Here is the 1934 Austin Utility Coach bus my grandad got in the 60s. A couple had been moving from California to Missouri when the bus broke down here in Texas. My grandad came across them and heard their story. In exchange for the bus, my grandad gave them a ride to the bus station and two bus tickets. My grandad had wanted it just for its aluminum content, but fortunately it never got s****ped. This one had been converted into a camper using the rear bench for a fold out bed which is still there. This is 1 or 18 originally built in 1933 and 1934 before GM hired Dwight Austin. I'd love to see this wind up in the hands of a museum and someone who can give it a proper restoration. Here's an article with more about Austin Utility, http://www.coachbuilt.com/bui/a/austin/austin.htm Here is a picture of a 1933 model
Hell with a museum, I would love to have it to turn it back into a Hippy bus for retirement. That would be cool to the bone.

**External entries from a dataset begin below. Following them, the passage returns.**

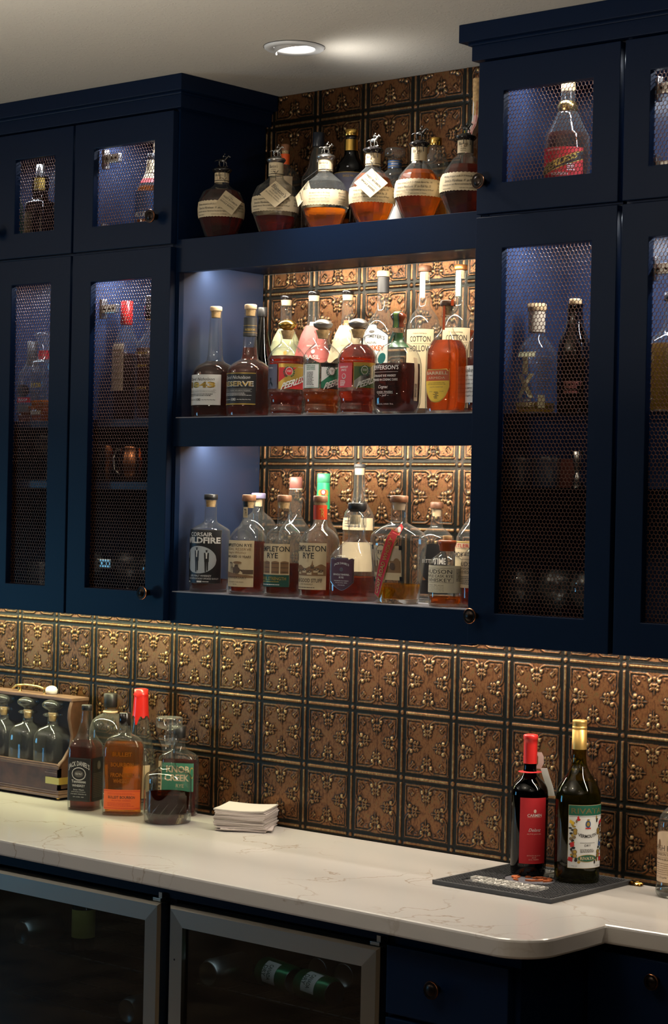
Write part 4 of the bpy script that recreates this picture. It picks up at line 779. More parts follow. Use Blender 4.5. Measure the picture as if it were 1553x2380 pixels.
def peer(key, lab, lq, knobm, c1, c2, sash, side, sidetxt):
    b = Bt(key, 'whiskey_bottle', lab, 'ridged bottles with metal knob stoppers', GCLEAR, lq, None); mk = b.mk; z = mk[3]; e = (mk[4]-z); knobm = GOLDM if knobm is GOLDM else mat('brushed_silver_knob', (.36, .34, .31), .36, .85)
    b.lathe('stopper', [(z-.002, .008), (z+e*.08, .0125), (z+e*.25, .020), (z+e*.45, .0222), (z+e*.52, .0228), (z+e*.58, .0222), (z+e*.8, .017), (z+e*.95, .009), (z+e*1.0, .001)], knobm)
    b.plug(z-.001, z-.020, CORK)
    t0, t1 = mk[2], mk[1]; H = t1-t0; d = Dec(b)
    off = {'p1': 0, 'p2': 22, 'p3': 13}[key]
    d.deg(-62+off, -52+off, t0, t1, PW, 1); d.deg(-48+off, 11+off, t0, t1, side, 1); ax = b.arc(-18+off, t0+H/2)
    if side is PGY:
        d.text('Bobby', ax, t0+H*.80, H*.09, INKW, .018, shear=.2); d.poly([(ax-.009, t0+H*.08), (ax+.008, t0+H*.08), (ax+.009, t0+H*.18), (ax+.004, t0+H*.3), (ax+.003, t0+H*.42), (ax, t0+H*.3), (ax-.006, t0+H*.22)], PB)
        d.disc(ax+.001, t0+H*.40, .003, .0035, PB, 3)
    elif side is PG:
        d.deg(-46+off, 9+off, t0+H*.02, t0+H*.98, PW, 2)
        for q, t in enumerate(('PEERLESS', 'SINGLE BARREL', 'SELECTION')): d.text(t, ax, t0+H*(.88-.07*q), H*.05, PG, .024, bold=.02, ly=3)
        d.lines(ax-.011, ax+.011, t0+H*.68, t0+H*.12, 10, INKG, ly=3); d.text('LOW RYE BARREL', ax, t0+H*.05, H*.04, PG, .022, ly=3)
    else:
        d.text('GRAPEFRUIT', ax, t0+H*.78, H*.08, INKW, .024, bold=.01); d.text('SPRITZ', ax, t0+H*.66, H*.08, INKW, .016, bold=.01)
        d.disc(ax+.001, t0+H*.45, .006, H*.11, INKW, 2); d.disc(ax+.001, t0+H*.46, .0045, H*.085, side, 3); d.lines(ax-.011, ax+.006, t0+H*.30, t0+H*.06, 6, INKW)
    # front label: bright field, laurel and seal, diagonal sash with the name
    a0, a1 = 16+off, 108+off; L0, L1 = b.arc(a0, t0+H/2), b.arc(a1, t0+H/2); W_ = L1-L0
    d.patch(L0, L1, t0-.001, t1+.001, GINK if key != 'p2' else PB, 1); d.patch(L0+.001, L1-.001, t0, t1, c1, 2)
    d.patch(L0+.001, L1-.001, t0, t1, sash, 3, top=lambda t: t0+H*min(1, .26+.95*t), bot=lambda t: t0+H*max(0.0, -.02+.62*t-.02), nu=14)
    d.patch(L0+.001, L1-.001, t0, t1, c2, 3, bot=lambda t: t0, top=lambda t: t0+H*max(0.0, -.06+.60*t), nu=14)
    cu = L0+W_*.36; ch = t0+H*.70
    d.disc(cu, ch, .0082, H*.17, INKW if c1 is not PW else INKG, 4); d.disc(cu, ch, .0072, H*.15, c1, 5); d.text('MASTER DISTILLED', cu, ch+H*.03, H*.03, INKW if c1 is not PW else INKG, .010, ly=6); d.text('3' if c1 is PW else 'BOURBON', cu, ch-H*.03, H*.06, INKW if c1 is not PW else INKG, .004 if c1 is PW else .009, ly=6)
    for s_ in (-1, 1):
        for q in range(7):
            a = R(-60+q*22); d.disc(cu+s_*(.0115*math.cos(a)), ch-H*.02+H*.20*math.sin(a), .0022, H*.026, PDG if c1 is not PG else PB, 4, 8)
    d.text('SINGLE BARREL', L0+W_*.80, t1-H*.14, H*.05, INKW, .018, ly=4)
    d.text('PEERLESS', L0+.009, t0+H*.12, H*.30, INKW, .058, ly=5, bold=.03, shear=.35, rise=.36, al='l')
    d.text('PEERLESS', L0+.0096, t0+H*.125, H*.28, PB if False else INKW, .057, ly=6, bold=.0, shear=.35, rise=.36, al='l')
    d.build()
peer('p1', 'ridged bottle with red label and a gold oval stopper', RED, GOLDM, PR, PR, GINK, PGY, 0)
peer('p2', 'nearly empty ridged bottle with green and white label and silver stopper', AMB, SILV, PW, PB, PG, PG, 0)
peer('p3', 'full ridged bottle with green label, pink-red side label and silver stopper', RED, SILV, mat('forest_paper', (.06, .10, .03), .5), mat('forest_paper'), SILV, PPK, 0)
b = Bt('jf', 'whiskey_bottle', 'wide square-shouldered rye bottle with brown wax ball stopper and green seal ribbon', None, GCLEAR, COLA, None); mk = b.mk; z = mk[3]; e = mk[4]-z
b.lathe('stopper', [(z-.001, .013), (z+e*.08, .0135), (z+e*.22, .0115), (z+e*.42, .014), (z+e*.65, .0188), (z+e*.82, .0175), (z+e*.95, .011), (z+e, .001)], BRNW)
band(b, 'neck_band', mk[5], mk[6], mat('green_foil', (.03, .09, .03), .35), off=.0012)
m = MB(); st = mat('green_gold_ribbon', (.10, .20, .03), .45)
pth = [(R(20), z-.002, .0175), (R(20), z+e*.15, .0150), (R(20), z+e*.42, .0150), (R(20), z+e*.66, .0196), (R(20), z+e*.84, .0182), (R(20), z+e*.97, .010), (R(20), z+e+.001, .002)]
for w0, mm, of in ((.0072, PDG, .0006), (.0045, st, .0010)):
    vs = []
    for a, h, q in pth:
        for s_ in (-1, 1): vs.append(((q+of)*math.sin(a)+s_*w0*math.cos(a), -(q+of)*math.cos(a)+s_*w0*math.sin(a), h))
    m.add(vs, [(2*i, 2*i+1, 2*i+3, 2*i+2) for i in range(6)], mm, True)
m.build('ribbon', b.o, label='green ribbon over the stopper')
d = Dec(b); h = mk[6]
d.poly([(-.004, h+.001), (.006, h+.001), (-.004, h-.022), (-.016, h-.022)], PDG, 3); d.build('ribbon')
d = Dec(b, 0); t1 = mk[1]; d.disc(-.012, t1+.010, .0115, .012, PTQ, 6, 24); d.build('wax_seal', 'teal wax seal')
d = Dec(b, 0); c = -.002
for t, hh, w, q in (("JEFFERSON'S", .0125, .078, .018), ('STRAIGHT RYE WHISKEY', .0050, .064, .031), ('FINISHED IN COGNAC CASKS', .0050, .074, .0395)): d.text(t, c, t1-q, hh, INKW, w, bold=.008)
d.patch(c-.038, c+.038, t1-.0205, t1-.0200, INKW, 2)
d.text('Cognac', c-.004, t1-.058, .009, INKW, .027, shear=.3); d.text('CASK FINISH', c, t1-.066, .004, INKW, .044); d.patch(c-.02, c+.024, t1-.0675, t1-.0670, INKW, 2); d.text('~ Jeff ~', c, t1-.0745, .005, INKW, .025, shear=.3); d.text('47% ALC/VOL - 94 PROOF - 750 mL', c, t1-.092, .0032, INKW, .048); d.build()
d = Dec(b, 90); d.patch(-.006, .006, mk[2]+.012, t1+.012, PT, 2); d.lines(-.004, .004, mk[2]+.05, mk[2]+.02, 9, INK, ly=3); d.build('side_strip', 'tan paper strip on the side')
b = Bt('ba', 'whiskey_bottle', 'amber bottle with an orange and yellow shield label and a dark wooden stopper', None, GCLEAR, mat and liquid('bright_red_amber', (.80, .30, .06)), None); mk = b.mk
b.cap('stopper', mk[3], mk[4], .0168, WOODD); b.plug(mk[3], mk[3]-.018)
d = Dec(b); t0, t1 = mk[2], mk[1]; H = t1-t0; w = .037
bot = lambda t, k=0: t0+k+H*.46*abs(2*t-1)**2.2 if abs(2*t-1) < .999 else t0+H*.46+k
topf = lambda t, k=0: t1-k-H*.02*math.sin(PI*t)-(0.004 if .04 < t < .10 or .90 < t < .96 else 0)
d.patch(-w, w, t0, t1, GINK, 1, top=lambda t: topf(t), bot=lambda t: bot(t), nu=24)
d.patch(-w+.0015, w-.0015, t0, t1, PYL, 2, top=lambda t: t0+H*.64, bot=lambda t: bot(t, .002), nu=24)
d.patch(-w+.0015, w-.0015, t0, t1, mat('rust_paper', (.50, .085, .02), .5), 2, top=lambda t: topf(t, .002), bot=lambda t: t0+H*.64, nu=24)
d.text('BARRELL', 0, t0+H*.82, H*.09, PC, .060, ly=4, bold=.02); d.text('ARMIDA', 0, t0+H*.69, H*.07, PT, .046, ly=4)
d.text('BOURBON WHISKEY FINISHED IN PEAR', 0, t0+H*.565, H*.025, INK, .044, ly=4); d.text('BRANDY, RUM, AND SICILIAN AMARO CASKS', 0, t0+H*.52, H*.025, INK, .050, ly=4); d.text('A Blend No. 1329 BOTTLED', 0, t0+H*.44, H*.03, INKG, .036, ly=4)
for q, (a, w2) in enumerate(((0, .011), (.0025, .009), (-.002, .011), (.002, .010), (-.0015, .009), (0, .008))): d.patch(a-w2/2, a+w2/2, t0+H*(.30-.035*q), t0+H*(.315-.035*q), INK, 4, nh=1)
d.text('57.95%', -.014, t0+H*.31, H*.03, INKG, .010, ly=4); d.text('115.9', .014, t0+H*.31, H*.03, INKG, .010, ly=4); d.build()
m = MB(); o_ = .0138
m.add([(o_*math.sin(R(a)), -o_*math.cos(R(a)), h) for h in (mk[3]-.052, mk[3]+.002) for a in (-10, 14)], [(0, 1, 3, 2)], PO, True); m.add([(.0172*math.sin(R(a)), -.0172*math.cos(R(a)), h) for h in (mk[3], mk[4]+.0006) for a in (60, 84)], [(0, 1, 3, 2)], PO, True)
m.build('neck_strip', b.o, label='orange seal strip')
b = Bt('bk', 'whiskey_bottle', 'bottle with a handwritten white label at the right end of the middle shelf', None, GCLEAR, DEEP, None); mk = b.mk; b.cap('stopper', mk[3], mk[4], .013, BLK)
d = Dec(b); t0, t1 = mk[2], mk[1]; H = t1-t0; d.deg(-75, 75, t0, t1, PW)
d.text("Booker's", -.008, t0+H*.82, H*.12, INK, .05, shear=.3)
for q, t in enumerate(('born in this our very', 'old family recipe and', 'bottled uncut straight', 'from the barrel at its', 'natural proof between', 'six and eight years')): d.text(t, -.012, t0+H*(.70-.11*q), H*.06, INK, .058, shear=.3)
d.build()
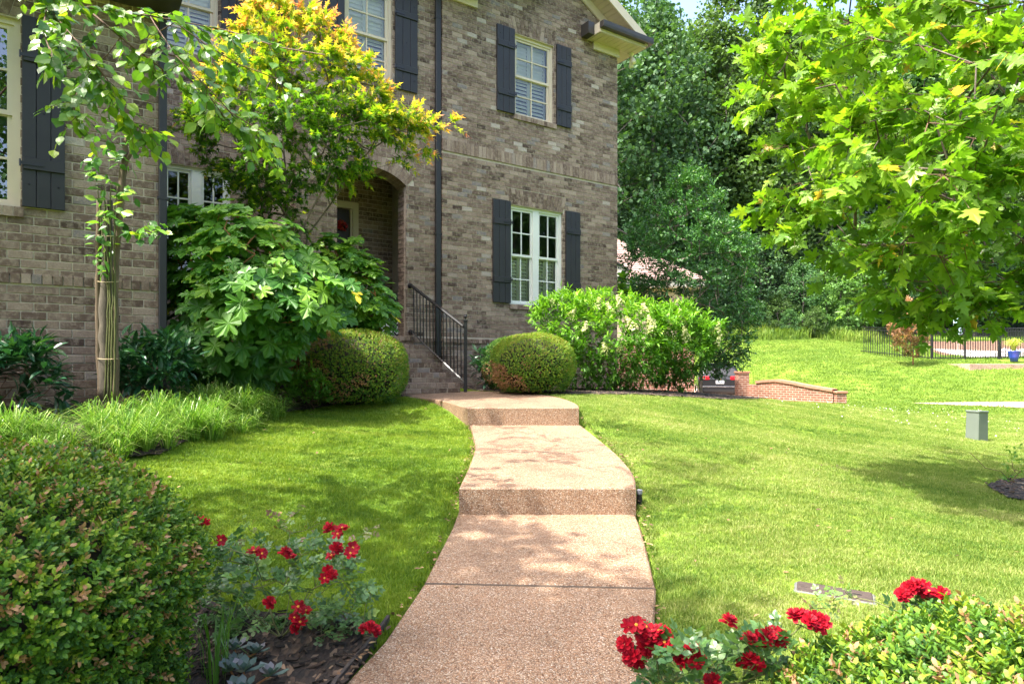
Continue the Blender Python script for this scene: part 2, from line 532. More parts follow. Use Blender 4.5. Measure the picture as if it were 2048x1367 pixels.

Quote from the above article: "A single Austin Utility Coach is known to have survived the s**** metal drives of World War II. Purchased in East L.A. for $400 and converted into a motor home by Pat Patterson and family in 1948, the 1933 Utility Coach survived at least into the mid 50s before it was s****ped." So is this vehicle the last survivor, or is there another one out there the author was unaware of? In any case, it may be the rarest semi-production vehicle anyone discusses on the HAMB this month. It'd be a shame to see it s****ped or rotted beyond recovery.
My guess is they are talking about this same one, and don't know that it wasn't s****ped, since that was the OP's granddad's original intent.
Well this one is a 1934, and I'll have to see if I can find out the name of the previous owners. Also I'm not sure if my grandad would have told them he got it just for the metal content at the time.
I'd take it on; first learned bodywork in a place called The Truck Works, mainly semis' and buses, lots of aluminum work. Very cool indeed!
Very cool. Odd that all the roof sheets are missing. The Austin Patent was what allowed Yellow Coach and later GMC to dominate the bus building business. One of the features that GM used in construction, and probably designed also by Austin was using Z and hat shaped channels for riviting the panels to. Instead of box tubing that rotted away from the inside out. Also interesting that the entrance door is fabricated out of aluminum also. Most smaller independent manufacturers used wood for the leaves of the doors, even into the 50's. This definitly should be a museum piece. So many advanced features for that era. Thanks for the pictures. PS: the "Coachbuilt" site says 18 of the "Nite Coaches" were built. This is not a Nite Coach, they were huge highway buses. These little transits were built after them and it says "only a handful" were ever made. Very rare. Buses were not generally s****ped during the WW2 s**** drives as public transit was a neccesary thing during the war. Many buses were even manufactured during the war and were painted gray and distributed by the Gov't to companies that needed more equipment. Even Ford got in on building little transits during the war with rear mounted flatheads.
I have an article, somewhere, about this bus. It used a Buick 8 with the specially built angle drive trans and diff. Edit: The article may have been about the later GM transit buses. Still, I bet it's still a Buick engine
An old timer told me during WWII some buses were powered by Buick straight 8s using two of the cylinders for air compression and the remaining 6 cylinders to propel the bus.
If the NASDAQ hits 3200 before this thread peters out, I'll take it. Okay, maybe 3500. The quoted article noted that the early versions ran a Waukesha engine of some sort. Wonder if one could get a ***mins ISB in there without cutting metal, or a Detroit Diesel 2-stroke clatter-factory. That angle drive was typical of Yellow/GM/whatever buses for a long time thereafter, including applications with much beefier motors. I have no idea how common the parts are for those setups.
I took some more pictures the other day. My dad said he wants to sell it. What is something like this even worth and who's going to buy it?
Would be interesting but he was seen the last time around here more than three years ago. The thread didn't move since 20 years.